A few weeks ago a lot of people were linking to this article by Lydia Netzer about staying married for 15 years. We’re coming up on year 14, so I read it. It’s
good. If you haven’t read it, you should. It’s not earth-shattering, and the
trick in anything like this is not the reading of it but the doing – the remembering
and the committing and the actually doing.
I collect articles like that for the premarital sessions I
do. Gretchen Rubin has a good list of phrases (http://happiness-project.com/happiness_project/2008/01/this-wednesda-2-4/)
to help a couple “fight right.” Newspapers often run pieces about things
couples wish they had done with their finances before getting married.
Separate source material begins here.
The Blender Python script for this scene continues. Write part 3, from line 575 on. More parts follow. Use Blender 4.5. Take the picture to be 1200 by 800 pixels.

And while
I am able to preside at these blessed weddings, my authority on matters of
finance or mediation could use a little bit of back-up. So I was happy to add
Netzer’s piece to my file of things to hand to couples to read.
One of the points that she makes is to stop thinking temporarily.
It’s #10 on her list. And so it happened that I was in a meeting where I had to
talk with the person next to me, and I found myself talking about this in terms
of being a pastor. (Note: I don’t think everything on her list can be
translated to the church!) I don’t remember what the initial question was,
even, but I realized that I’ve been holding part of my vocational calling back,
as in, “Maybe I won’t always be a pastor, and that’s OK.”
But what happens when I do that is that I’m not fully
committed to what I’m doing, right now. I’m not entirely present and attentive
to being the best possible pastor that I can be, right here, because I have one
eye on the job listings, over there.
The conversation has left me thinking, well past the two
minutes we had to respond to the long-forgotten question. How would my ministry
change if I committed to thinking that I was going to be a pastor, not just for now but forever?